*DATA LISTING*:
%%

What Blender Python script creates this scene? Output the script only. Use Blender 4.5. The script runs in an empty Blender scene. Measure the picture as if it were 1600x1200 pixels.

%%
%%

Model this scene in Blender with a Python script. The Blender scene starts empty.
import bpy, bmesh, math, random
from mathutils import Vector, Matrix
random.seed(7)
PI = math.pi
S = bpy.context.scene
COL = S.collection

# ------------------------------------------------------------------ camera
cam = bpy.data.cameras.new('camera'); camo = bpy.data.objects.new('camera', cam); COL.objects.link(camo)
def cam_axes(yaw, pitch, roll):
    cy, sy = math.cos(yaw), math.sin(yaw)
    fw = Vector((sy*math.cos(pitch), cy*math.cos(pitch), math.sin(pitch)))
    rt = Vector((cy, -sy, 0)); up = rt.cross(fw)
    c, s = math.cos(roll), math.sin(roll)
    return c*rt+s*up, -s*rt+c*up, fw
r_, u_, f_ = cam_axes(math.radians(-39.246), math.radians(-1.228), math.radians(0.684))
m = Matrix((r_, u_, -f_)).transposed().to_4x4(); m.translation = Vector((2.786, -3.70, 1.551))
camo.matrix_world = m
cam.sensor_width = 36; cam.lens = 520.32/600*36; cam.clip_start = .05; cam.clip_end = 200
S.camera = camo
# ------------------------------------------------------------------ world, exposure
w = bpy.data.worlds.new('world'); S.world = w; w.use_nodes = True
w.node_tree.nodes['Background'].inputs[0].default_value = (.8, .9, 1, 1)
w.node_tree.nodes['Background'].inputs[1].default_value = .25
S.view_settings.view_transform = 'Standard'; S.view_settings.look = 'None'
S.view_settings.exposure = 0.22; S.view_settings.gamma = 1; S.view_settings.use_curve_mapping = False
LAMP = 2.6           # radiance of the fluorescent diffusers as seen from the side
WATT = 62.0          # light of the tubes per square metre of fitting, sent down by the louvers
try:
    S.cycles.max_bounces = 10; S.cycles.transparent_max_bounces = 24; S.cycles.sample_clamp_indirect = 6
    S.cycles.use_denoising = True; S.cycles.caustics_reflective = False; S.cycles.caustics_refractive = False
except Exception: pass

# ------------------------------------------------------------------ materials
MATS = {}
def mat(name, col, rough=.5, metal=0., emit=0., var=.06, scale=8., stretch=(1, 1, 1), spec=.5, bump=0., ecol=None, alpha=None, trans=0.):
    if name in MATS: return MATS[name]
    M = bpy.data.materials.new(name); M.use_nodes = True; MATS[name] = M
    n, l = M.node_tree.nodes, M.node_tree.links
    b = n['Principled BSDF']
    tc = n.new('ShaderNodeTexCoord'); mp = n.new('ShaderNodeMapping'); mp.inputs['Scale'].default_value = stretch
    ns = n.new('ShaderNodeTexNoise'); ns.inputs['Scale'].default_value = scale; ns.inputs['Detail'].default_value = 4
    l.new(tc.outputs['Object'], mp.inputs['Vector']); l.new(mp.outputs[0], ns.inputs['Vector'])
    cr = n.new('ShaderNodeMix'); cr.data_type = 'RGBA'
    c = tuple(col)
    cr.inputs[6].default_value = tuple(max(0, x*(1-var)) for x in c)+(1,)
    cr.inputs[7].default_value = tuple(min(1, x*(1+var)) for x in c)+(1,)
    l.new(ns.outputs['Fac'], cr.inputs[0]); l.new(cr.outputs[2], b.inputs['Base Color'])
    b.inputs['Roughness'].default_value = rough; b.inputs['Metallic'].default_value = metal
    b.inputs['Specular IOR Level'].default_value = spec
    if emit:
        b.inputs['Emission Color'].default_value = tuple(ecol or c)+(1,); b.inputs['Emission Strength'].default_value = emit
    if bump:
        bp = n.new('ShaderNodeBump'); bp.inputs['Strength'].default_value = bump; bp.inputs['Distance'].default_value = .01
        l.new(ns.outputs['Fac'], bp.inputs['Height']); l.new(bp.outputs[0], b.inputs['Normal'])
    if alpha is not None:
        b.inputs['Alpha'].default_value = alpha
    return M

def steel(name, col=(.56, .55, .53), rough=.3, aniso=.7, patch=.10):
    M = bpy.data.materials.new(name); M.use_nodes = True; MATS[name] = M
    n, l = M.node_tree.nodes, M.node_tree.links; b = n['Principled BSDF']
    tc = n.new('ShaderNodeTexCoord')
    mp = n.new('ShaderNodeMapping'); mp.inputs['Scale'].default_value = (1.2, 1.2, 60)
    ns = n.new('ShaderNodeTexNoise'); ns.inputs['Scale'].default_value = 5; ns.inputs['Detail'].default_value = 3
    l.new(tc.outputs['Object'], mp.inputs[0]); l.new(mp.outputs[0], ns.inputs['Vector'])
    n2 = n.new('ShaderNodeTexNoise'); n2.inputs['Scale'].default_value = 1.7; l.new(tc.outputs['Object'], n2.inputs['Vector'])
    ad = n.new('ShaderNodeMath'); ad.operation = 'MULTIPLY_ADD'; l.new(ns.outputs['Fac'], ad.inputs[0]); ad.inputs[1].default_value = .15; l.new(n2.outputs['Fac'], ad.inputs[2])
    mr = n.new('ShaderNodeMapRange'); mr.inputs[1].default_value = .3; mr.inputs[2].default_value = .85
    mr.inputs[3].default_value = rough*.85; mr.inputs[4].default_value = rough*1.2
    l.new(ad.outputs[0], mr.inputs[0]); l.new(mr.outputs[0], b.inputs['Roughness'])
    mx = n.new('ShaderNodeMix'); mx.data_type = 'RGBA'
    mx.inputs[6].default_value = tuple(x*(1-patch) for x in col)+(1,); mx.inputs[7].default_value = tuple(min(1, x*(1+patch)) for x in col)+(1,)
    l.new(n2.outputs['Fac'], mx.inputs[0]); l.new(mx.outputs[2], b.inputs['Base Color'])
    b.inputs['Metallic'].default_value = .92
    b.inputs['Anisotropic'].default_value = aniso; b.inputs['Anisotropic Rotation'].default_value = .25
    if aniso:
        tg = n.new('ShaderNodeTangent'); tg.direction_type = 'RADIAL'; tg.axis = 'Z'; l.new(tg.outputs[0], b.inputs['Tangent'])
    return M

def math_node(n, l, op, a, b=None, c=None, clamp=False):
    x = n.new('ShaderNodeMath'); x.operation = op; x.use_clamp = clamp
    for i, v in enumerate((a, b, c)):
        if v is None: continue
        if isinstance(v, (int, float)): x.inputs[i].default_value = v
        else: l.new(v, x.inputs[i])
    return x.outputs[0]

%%
%%

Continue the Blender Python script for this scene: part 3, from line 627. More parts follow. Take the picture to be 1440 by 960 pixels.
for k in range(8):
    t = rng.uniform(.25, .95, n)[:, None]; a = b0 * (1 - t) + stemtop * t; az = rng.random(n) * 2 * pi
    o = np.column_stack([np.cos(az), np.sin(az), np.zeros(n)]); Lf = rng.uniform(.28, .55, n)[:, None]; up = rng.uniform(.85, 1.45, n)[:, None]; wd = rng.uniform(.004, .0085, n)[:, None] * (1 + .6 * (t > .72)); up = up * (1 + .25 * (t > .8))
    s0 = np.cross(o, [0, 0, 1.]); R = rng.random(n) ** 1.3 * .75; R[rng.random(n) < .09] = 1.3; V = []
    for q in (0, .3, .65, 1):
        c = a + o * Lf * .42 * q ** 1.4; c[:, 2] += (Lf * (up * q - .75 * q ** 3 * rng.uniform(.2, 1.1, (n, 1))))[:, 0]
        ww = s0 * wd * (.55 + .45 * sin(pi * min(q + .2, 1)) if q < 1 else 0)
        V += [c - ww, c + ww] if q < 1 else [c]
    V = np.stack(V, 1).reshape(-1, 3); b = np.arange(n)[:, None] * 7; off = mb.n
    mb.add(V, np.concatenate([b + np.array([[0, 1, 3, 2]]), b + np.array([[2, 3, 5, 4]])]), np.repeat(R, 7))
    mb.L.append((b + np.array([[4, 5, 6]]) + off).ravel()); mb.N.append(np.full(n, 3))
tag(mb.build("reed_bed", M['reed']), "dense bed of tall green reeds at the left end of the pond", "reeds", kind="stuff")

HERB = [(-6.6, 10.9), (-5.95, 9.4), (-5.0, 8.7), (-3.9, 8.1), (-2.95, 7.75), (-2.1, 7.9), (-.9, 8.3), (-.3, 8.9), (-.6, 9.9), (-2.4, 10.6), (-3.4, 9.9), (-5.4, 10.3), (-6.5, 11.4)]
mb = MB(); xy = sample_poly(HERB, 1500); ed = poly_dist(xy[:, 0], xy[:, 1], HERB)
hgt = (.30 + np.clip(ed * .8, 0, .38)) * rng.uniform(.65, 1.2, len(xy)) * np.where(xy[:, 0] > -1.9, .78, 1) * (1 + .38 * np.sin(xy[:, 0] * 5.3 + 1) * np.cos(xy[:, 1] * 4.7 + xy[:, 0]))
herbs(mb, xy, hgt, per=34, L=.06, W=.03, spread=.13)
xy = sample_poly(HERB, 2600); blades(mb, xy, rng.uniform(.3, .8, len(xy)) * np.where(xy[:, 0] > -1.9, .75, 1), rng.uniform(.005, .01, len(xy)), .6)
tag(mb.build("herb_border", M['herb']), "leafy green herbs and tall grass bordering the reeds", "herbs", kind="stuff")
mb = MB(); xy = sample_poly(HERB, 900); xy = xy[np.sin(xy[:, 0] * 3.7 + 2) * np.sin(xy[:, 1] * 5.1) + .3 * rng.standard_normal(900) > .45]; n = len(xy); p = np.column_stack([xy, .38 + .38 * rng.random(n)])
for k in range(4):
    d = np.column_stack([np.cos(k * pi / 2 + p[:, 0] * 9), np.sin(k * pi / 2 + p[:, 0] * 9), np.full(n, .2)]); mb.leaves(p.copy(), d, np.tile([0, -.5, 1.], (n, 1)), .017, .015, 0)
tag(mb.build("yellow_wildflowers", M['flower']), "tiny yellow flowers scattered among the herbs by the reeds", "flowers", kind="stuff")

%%

*SHORT TASK*:
Reproduce the lines exactly, from the line that contains "Model this scene" through the line that contains "COL = S.collection", and nothing more.

*SOLUTION*:
Model this scene in Blender with a Python script. The Blender scene starts empty.
import bpy, bmesh, math, random
from mathutils import Vector, Matrix
random.seed(7)
PI = math.pi
S = bpy.context.scene
COL = S.collection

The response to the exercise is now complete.